# Start of DATA EXTRACT

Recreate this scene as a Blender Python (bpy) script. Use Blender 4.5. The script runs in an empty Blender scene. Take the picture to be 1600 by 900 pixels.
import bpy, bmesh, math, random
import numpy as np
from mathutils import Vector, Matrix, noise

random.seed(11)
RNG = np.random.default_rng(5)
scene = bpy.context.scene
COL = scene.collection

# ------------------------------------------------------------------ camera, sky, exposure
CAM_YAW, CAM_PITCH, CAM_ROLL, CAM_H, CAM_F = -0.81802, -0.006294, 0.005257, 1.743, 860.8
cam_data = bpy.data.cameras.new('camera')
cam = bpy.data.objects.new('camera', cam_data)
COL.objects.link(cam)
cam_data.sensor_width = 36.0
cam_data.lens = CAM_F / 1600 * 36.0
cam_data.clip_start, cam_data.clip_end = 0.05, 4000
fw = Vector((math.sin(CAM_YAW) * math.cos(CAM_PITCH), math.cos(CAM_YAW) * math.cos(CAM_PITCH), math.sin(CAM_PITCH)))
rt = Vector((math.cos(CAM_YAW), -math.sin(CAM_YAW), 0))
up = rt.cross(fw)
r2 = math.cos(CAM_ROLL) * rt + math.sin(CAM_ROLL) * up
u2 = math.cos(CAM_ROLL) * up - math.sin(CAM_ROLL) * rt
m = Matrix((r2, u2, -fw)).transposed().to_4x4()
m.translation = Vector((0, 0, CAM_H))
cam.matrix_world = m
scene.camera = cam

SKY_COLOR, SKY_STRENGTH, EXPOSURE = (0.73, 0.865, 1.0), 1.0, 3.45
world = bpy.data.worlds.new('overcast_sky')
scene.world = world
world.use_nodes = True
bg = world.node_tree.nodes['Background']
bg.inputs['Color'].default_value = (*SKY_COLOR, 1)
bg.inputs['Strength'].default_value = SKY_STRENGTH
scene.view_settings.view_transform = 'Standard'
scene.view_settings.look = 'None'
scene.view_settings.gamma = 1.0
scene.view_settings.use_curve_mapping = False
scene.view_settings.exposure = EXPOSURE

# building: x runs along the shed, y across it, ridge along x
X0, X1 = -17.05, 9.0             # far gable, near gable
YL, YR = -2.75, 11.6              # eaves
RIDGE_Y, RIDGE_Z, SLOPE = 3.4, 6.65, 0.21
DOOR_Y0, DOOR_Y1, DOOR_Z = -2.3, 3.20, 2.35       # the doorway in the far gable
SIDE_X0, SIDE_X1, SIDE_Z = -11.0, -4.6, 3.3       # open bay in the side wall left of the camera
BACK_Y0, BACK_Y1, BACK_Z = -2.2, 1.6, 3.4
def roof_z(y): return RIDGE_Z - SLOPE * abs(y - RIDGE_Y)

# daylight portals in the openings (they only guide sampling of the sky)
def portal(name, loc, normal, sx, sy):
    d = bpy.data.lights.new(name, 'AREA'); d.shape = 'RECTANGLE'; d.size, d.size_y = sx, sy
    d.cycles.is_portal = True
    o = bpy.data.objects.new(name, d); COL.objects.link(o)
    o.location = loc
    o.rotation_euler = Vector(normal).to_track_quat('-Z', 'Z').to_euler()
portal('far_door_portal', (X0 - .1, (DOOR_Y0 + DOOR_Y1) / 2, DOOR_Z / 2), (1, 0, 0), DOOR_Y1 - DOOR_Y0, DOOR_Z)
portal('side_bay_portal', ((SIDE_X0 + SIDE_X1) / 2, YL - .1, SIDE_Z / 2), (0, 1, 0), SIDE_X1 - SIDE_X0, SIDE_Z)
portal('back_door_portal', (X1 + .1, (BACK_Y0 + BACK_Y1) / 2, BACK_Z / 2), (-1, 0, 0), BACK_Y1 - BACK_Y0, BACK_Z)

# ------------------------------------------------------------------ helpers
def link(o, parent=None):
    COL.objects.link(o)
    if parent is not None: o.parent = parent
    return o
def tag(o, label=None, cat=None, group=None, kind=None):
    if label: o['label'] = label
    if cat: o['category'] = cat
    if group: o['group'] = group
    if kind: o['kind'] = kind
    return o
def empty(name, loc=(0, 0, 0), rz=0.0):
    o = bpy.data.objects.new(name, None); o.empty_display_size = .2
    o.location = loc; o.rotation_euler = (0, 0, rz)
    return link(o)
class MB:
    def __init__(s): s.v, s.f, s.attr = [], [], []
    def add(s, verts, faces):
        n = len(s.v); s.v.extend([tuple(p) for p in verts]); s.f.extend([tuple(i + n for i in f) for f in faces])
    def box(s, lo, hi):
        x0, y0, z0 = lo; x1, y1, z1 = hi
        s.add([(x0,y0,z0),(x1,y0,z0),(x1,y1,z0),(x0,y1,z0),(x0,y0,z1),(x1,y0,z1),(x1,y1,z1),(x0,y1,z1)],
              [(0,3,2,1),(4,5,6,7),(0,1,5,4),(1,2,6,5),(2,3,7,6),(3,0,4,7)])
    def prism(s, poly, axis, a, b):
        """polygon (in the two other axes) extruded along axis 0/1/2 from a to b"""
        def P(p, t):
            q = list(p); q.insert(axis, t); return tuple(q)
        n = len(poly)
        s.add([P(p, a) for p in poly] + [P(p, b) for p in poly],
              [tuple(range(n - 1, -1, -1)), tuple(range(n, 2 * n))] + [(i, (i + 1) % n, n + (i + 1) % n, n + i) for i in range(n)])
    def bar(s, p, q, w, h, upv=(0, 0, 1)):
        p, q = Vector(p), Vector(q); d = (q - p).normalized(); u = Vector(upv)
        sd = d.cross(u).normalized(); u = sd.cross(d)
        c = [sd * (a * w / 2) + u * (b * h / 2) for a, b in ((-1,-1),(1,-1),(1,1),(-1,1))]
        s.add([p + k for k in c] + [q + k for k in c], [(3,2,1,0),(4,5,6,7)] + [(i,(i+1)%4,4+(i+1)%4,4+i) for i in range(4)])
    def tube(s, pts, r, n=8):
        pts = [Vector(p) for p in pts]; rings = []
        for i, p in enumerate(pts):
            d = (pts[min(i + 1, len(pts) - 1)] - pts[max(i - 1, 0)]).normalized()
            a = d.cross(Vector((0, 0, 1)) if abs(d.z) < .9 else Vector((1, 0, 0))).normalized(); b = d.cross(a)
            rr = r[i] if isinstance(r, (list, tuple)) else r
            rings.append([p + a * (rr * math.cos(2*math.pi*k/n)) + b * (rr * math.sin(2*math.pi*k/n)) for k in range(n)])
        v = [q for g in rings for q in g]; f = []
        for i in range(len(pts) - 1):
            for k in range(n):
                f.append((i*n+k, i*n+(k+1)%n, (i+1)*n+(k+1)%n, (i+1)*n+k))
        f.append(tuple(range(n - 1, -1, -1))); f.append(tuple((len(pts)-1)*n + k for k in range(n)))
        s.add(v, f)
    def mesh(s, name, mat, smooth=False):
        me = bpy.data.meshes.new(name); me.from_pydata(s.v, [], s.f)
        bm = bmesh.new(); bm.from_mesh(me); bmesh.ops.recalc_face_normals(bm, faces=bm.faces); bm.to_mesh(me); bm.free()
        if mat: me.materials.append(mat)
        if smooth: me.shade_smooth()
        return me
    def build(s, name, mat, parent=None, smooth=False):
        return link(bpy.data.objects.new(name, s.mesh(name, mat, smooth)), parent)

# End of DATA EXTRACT

_SHORT PROBLEM:_
Print from the first line through the line that contains "COL = scene.collection", please, including both, and leave out every line outside that stretch.

_FULL SOLUTION:_
Recreate this scene as a Blender Python (bpy) script. Use Blender 4.5. The script runs in an empty Blender scene. Take the picture to be 1600 by 900 pixels.
import bpy, bmesh, math, random
import numpy as np
from mathutils import Vector, Matrix, noise

random.seed(11)
RNG = np.random.default_rng(5)
scene = bpy.context.scene
COL = scene.collection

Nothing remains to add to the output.